Mireia And Toni's House
ARCHITECTS
Vora Arquitectura
LEAD ARCHITECT
Pere Buil, Toni Riba
LEAD TEAM
Marina Pina, Aleksandra Mazewska, Nuno Gomes
ENGINEERING & CONSULTING > STRUCTURAL
Uma Projectes
ENGINEERING & CONSULTING > SERVICES
Quadrifoli
PHOTOGRAPHS
Adrià Goula
AREA
165 m²
YEAR
2023
LOCATION
Badalona, Spain
CATEGORY
Houses
English description provided by the architects.
The house is located on a narrow, deep plot between party walls, only 3.6 meters wide. Due to its depth, a central courtyard and a double-height space open up to bring natural light into the ground floor.
Because of spatial constraints, the staircase is placed longitudinally in the center, paired with the courtyard. It connects levels at mid-height directly from the landings, avoiding corridors.
As a result, the ground floor features two different interior heights: a regular height on the street side and a one-and-a-half-level height opening onto the garden at the rear.
The spaces are arranged in series, connected by structural frames. The entrance to the house is through a garage followed by an entrance threshold, leading to the kitchen, which is centrally located and open to the staircase.
Storage spaces such as the fridge, freezer, and pantries are tucked under the first landing. At the rear is the living room with a high ceiling, opening onto the garden behind the building.
The first landing of the staircase is enlarged to create a "balcony" above the living room. This space is intended as an occasional working and reading area that remains visually connected to the family's domestic life.
On the first floor, arranged in a stepped layout, the distribution is symmetrical, with two connected rooms on each side—bedrooms facing the façade and a play or work area associated with a small bathroom that acts as an anteroom.
The bathroom itself is split into two halves on each semi-level to accommodate the width of the staircase: one side contains the shower and the other the toilet.
The roof terrace serves as an extension of the house—an interior but uncovered space enclosed by high walls. It is divided in two around the courtyard and staircase, continuing the play of half-levels. A slightly raised platform at the back overlooks the rear garden.
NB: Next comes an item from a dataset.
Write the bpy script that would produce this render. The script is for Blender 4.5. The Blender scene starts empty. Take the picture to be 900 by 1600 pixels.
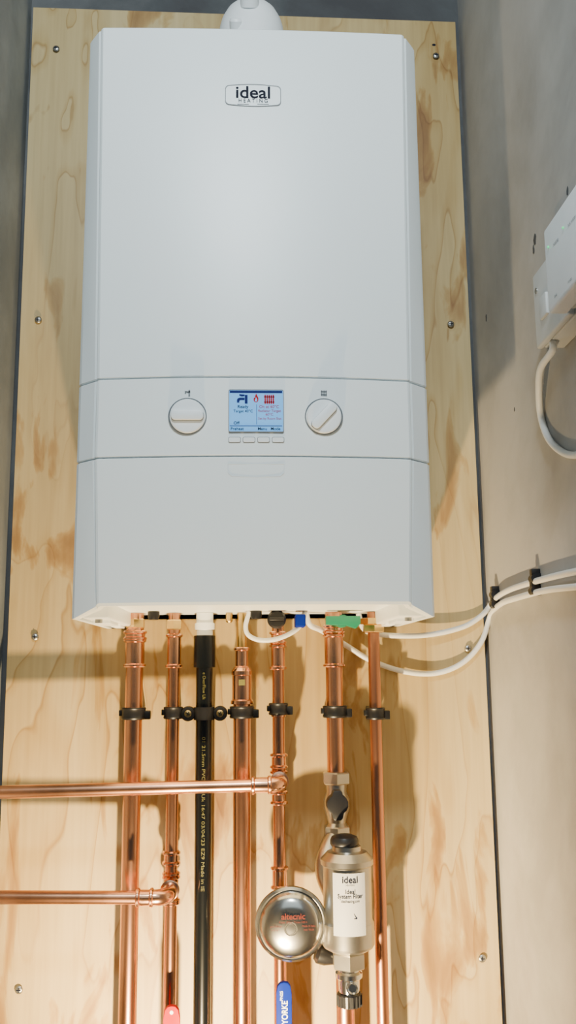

The relationship with the outside is open on the ground floor, while on the first floor it is framed by two large, deep windows that take advantage of the thickness of the façade.
These "nest windows" are divided into two offset parts: a narrow part aligned with the internal plane that opens for ventilation and accesses a small balcony within the façade thickness, and a wider fixed glass part aligned with the exterior, serving as a window seat for observing outside views.
Materiality is simple and consistent. Walls and roofs are made of faced ceramics, with plaster applied on the lower parts, and everything painted white.
Floors are mainly micro-cement, while some rooms have two-colored mosaic tiles (full and quarter pieces). The façades facing the street and the inner courtyard are tiled with glazed ceramic tiles. From the courtyard, this tiling continues into the house, descending to the kitchen through the double-height space, conducting and reflecting sunlight.
The structure is synthetic and regular, featuring a hybrid materiality. It consists of a two-way frame formed by four porticoes in the transversal direction. Steel columns are located at the ends to open the entire width, while two brick buttresses support the two central porticoes. Consequently, the main beams run transversely to the floor plan.
The floor slabs are lightweight, formed by 7-meter long steel joists supporting four ceramic board modules, topped by a concrete compression layer.
The rhythm of the joists structures the house's entire geometry. In the central courtyard and staircase area, three main beams joined in an H-shape rest on the brick buttresses, bearing the courtyard enclosure wall and the complex upper structure (courtyard, double space, staircase).
Thus, the party walls, although brick, are not load-bearing. Their thickness allows installations to be concealed, keeping spaces unobstructed and clear. One party wall is a preexisting stone wall shared with the neighboring property; it remains visible inside and continues upward with ceramic bricks.
The main façades are thick, built with two layers of ceramic bricks separated by an air chamber and insulation.
The resulting windows are deep. Enclosures in the inner courtyard consist of single ceramic sheets with external SATE insulation.